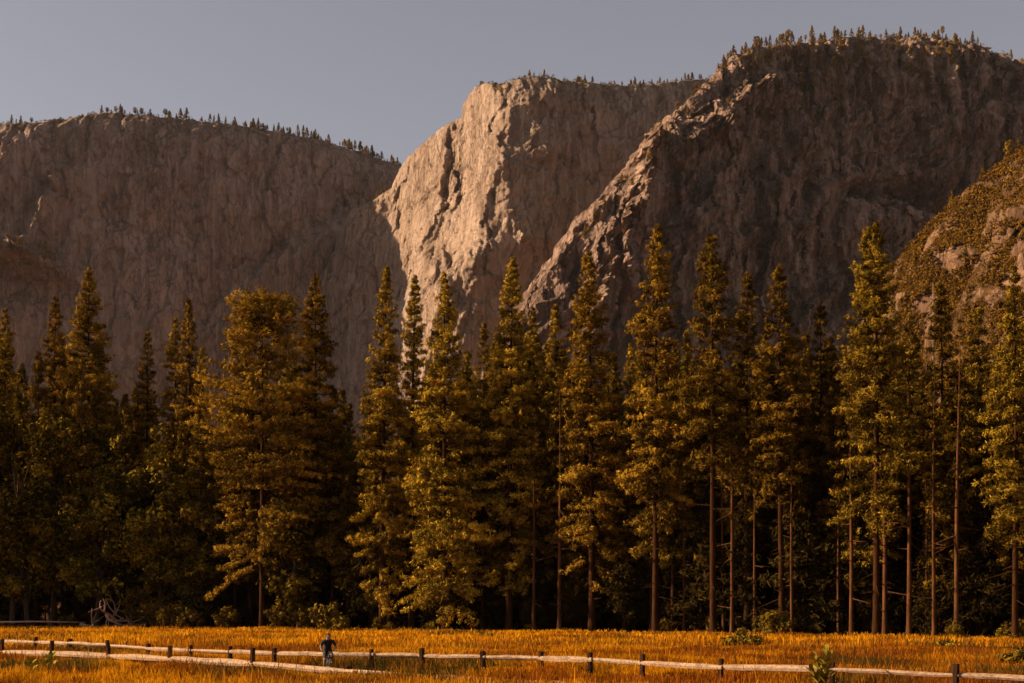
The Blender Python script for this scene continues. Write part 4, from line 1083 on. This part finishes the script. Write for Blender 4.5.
    dg = bpy.context.evaluated_depsgraph_get(); body = bpy.data.meshes.new_from_object(o.evaluated_get(dg)); body.name = 'rider_body'
    bpy.data.objects.remove(o)
    body.materials.clear()
    for m in (m_skin, m_shirt, m_short, m_shoe): body.materials.append(m)
    for p in body.polygons:
        x, y, z = p.center; k = 0
        if z > 1.06 and z < 1.50 and abs(x) < .30 - max(0, 1.30 - z) * .5 and y > -.24: k = 1
        elif .70 < z <= 1.06 and y > -.20 and abs(x) < .25: k = 2
        elif z < .30: k = 3
        p.material_index = k
    body.polygons.foreach_set('use_smooth', [True] * len(body.polygons))
    per = empty('person', (X, Y, z0), rz); per.scale = (1.05, .98, .90); b.scale = (.92, .92, .92); tag(per, 'person with dark hair in a black top, riding between the two rail fences', 'person')
    link('body', body, per)
    hm = MB()
    def blob(ctr, rad, cut=None, n=10, m=14):
        VV = []; 
        for i in range(n + 1):
            th = math.pi * i / n
            for j in range(m):
                a = 2 * math.pi * j / m; VV.append((ctr[0] + rad[0] * math.sin(th) * math.cos(a), ctr[1] + rad[1] * math.sin(th) * math.sin(a), ctr[2] + rad[2] * math.cos(th)))
        FF = [(i * m + j, (i + 1) * m + j, (i + 1) * m + (j + 1) % m, i * m + (j + 1) % m) for i in range(n) for j in range(m)]
        if cut: FF = [f for f in FF if all(cut(*VV[q]) for q in f)]
        return VV, FF
    hm.add(*blob((0, -.108, 1.685), (.093, .11, .105), lambda x, y, z: y > -.165 or z > 1.735)); hm.build('hair', m_hair, per)
    for sx in (-1, 1):
        e = MB(); e.add(*blob((sx * .032, -.215, 1.672), (.012, .008, .009), None, 6, 8)); e.build('eye', m_hair, per)
        e = MB(); e.add(*blob((sx * .092, -.12, 1.66), (.012, .025, .035), None, 6, 8)); e.build('ear', m_skin, per)
    e = MB(); e.add(*blob((0, -.225, 1.645), (.014, .022, .026), None, 6, 8)); e.build('nose', m_skin, per)
    e = MB(); e.add(*blob((0, -.208, 1.605), (.026, .008, .008), None, 6, 8)); e.build('mouth', flat_mat('lips', (.3, .12, .09)), per)
build_cyclist(328, 55.3, R(14))
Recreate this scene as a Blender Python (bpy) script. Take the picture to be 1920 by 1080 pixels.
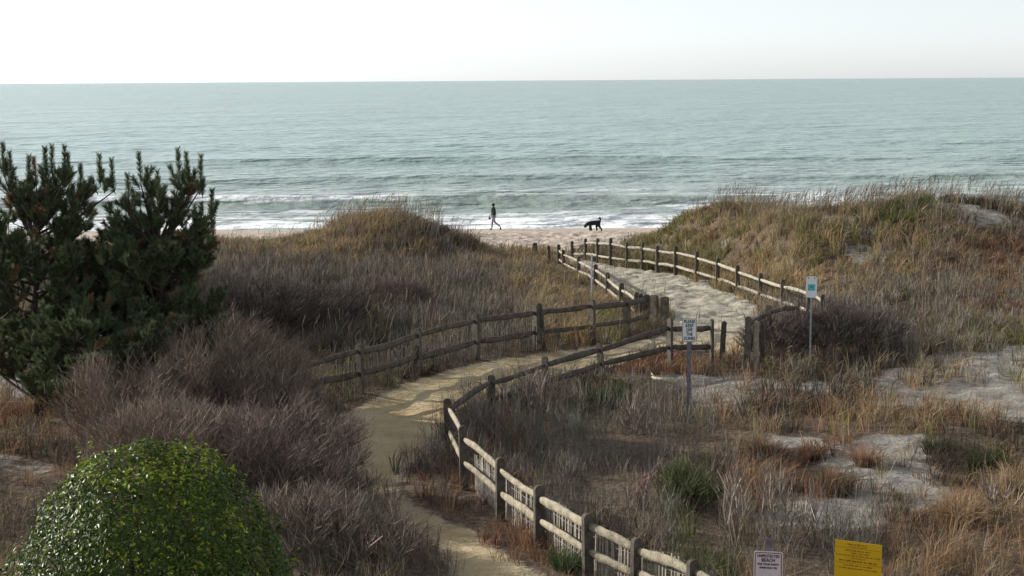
import bpy, math
import numpy as np
from mathutils import Matrix, Vector
R_ = math.radians
rng = np.random.default_rng(7)
for o in list(bpy.data.objects): bpy.data.objects.remove(o)
scn = bpy.context.scene
COL = scn.collection

# ------------------------------------------------------------------ camera
CZ = 10.0; F = 2800.0; PITCH = math.atan(390/F); ROLL = R_(-0.36)
cam = bpy.data.cameras.new('camera'); camo = bpy.data.objects.new('camera', cam); COL.objects.link(camo)
cam.sensor_width = 36; cam.lens = F/1920*36; cam.clip_start = .1; cam.clip_end = 60000
camo.matrix_world = Matrix.Translation((0, 0, CZ)) @ Matrix.Rotation(math.pi/2-PITCH, 4, 'X') @ Matrix.Rotation(ROLL, 4, 'Z')
scn.camera = camo
_m = np.array(camo.matrix_world)[:3, :3]
CR, CU, CF = _m[:, 0], _m[:, 1], -_m[:, 2]
def ray(px, py): return CF + CR*((px-960)/F) - CU*((py-540)/F)
def proj(x, y, z):
    v = np.stack([np.asarray(x, float), np.asarray(y, float), np.asarray(z, float)-CZ], -1)
    d = v@CF; d = np.where(d < 1, 1, d)
    return 960+F*(v@CR)/d, 540-F*(v@CU)/d, d

# ------------------------------------------------------------------ light
SAZ, SEL = 68.0, 21.0      # degrees left of the view direction, elevation
w = bpy.data.worlds.new('World'); scn.world = w; w.use_nodes = True
nt = w.node_tree; nt.nodes.clear()
sk = nt.nodes.new('ShaderNodeTexSky'); sk.sky_type = 'NISHITA'; sk.sun_disc = False
sk.sun_elevation = R_(SEL); sk.sun_rotation = R_(-SAZ); sk.air_density = .9; sk.dust_density = .35; sk.ozone_density = 3.0
hs = nt.nodes.new('ShaderNodeHueSaturation'); hs.inputs['Saturation'].default_value = .16
bg = nt.nodes.new('ShaderNodeBackground'); bg.inputs['Strength'].default_value = .13
wo = nt.nodes.new('ShaderNodeOutputWorld')
nt.links.new(sk.outputs[0], hs.inputs['Color']); tint = nt.nodes.new('ShaderNodeMix'); tint.data_type = 'RGBA'; tint.blend_type = 'MULTIPLY'; tint.inputs[0].default_value = 1; tint.inputs[7].default_value = (.96, .995, 1.02, 1)
nt.links.new(hs.outputs[0], tint.inputs[6]); nt.links.new(tint.outputs[2], bg.inputs['Color']); nt.links.new(bg.outputs[0], wo.inputs[0])
sl = bpy.data.lights.new('sun', 'SUN'); sl.energy = 4.3; sl.angle = R_(.8); sl.color = (1, .95, .85)
so = bpy.data.objects.new('sun', sl); COL.objects.link(so)
sd = Vector((-math.sin(R_(SAZ))*math.cos(R_(SEL)), math.cos(R_(SAZ))*math.cos(R_(SEL)), math.sin(R_(SEL))))
so.rotation_euler = sd.to_track_quat('Z', 'Y').to_euler(); so.location = (-40, 20, 40)
vs = scn.view_settings; vs.view_transform = 'Standard'; vs.look = 'None'; vs.exposure = 0.6; vs.gamma = 1

# ------------------------------------------------------------------ noise
def _hash(ix, iy, s):
    h = (ix.astype(np.int64)*374761393 + iy.astype(np.int64)*668265263 + s*974634777) & 0x7fffffff
    h = ((h ^ (h >> 13))*1274126177) & 0x7fffffff
    return ((h ^ (h >> 16)) & 0xffff)/65535.0
def vnoise(x, y, s=0):
    x = np.asarray(x, float); y = np.asarray(y, float)
    ix = np.floor(x); iy = np.floor(y); fx = x-ix; fy = y-iy
    fx = fx*fx*(3-2*fx); fy = fy*fy*(3-2*fy)
    a = _hash(ix, iy, s); b = _hash(ix+1, iy, s); c = _hash(ix, iy+1, s); d = _hash(ix+1, iy+1, s)
    return (a*(1-fx)+b*fx)*(1-fy)+(c*(1-fx)+d*fx)*fy
def fbm(x, y, s=0, o=4):
    t = 0; a = .5; n = 0
    for i in range(o):
        t = t+a*vnoise(x*2**i, y*2**i, s+i*17); n += a; a *= .5
    return t/n*2-1
def sstep(a, b, x):
    a = np.asarray(a, float); b = np.asarray(b, float); t = np.clip((np.asarray(x, float)-a)/(b-a), 0, 1); return t*t*(3-2*t)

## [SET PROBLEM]
Only the lines from the one with "Recreate this scene" through the one with "COL = scn.collection" belong in your copy; retype them exactly and drop any pictures.

## [WRITTEN ANSWER]
Recreate this scene as a Blender Python (bpy) script. Take the picture to be 1920 by 1080 pixels.
import bpy, math
import numpy as np
from mathutils import Matrix, Vector
R_ = math.radians
rng = np.random.default_rng(7)
for o in list(bpy.data.objects): bpy.data.objects.remove(o)
scn = bpy.context.scene
COL = scn.collection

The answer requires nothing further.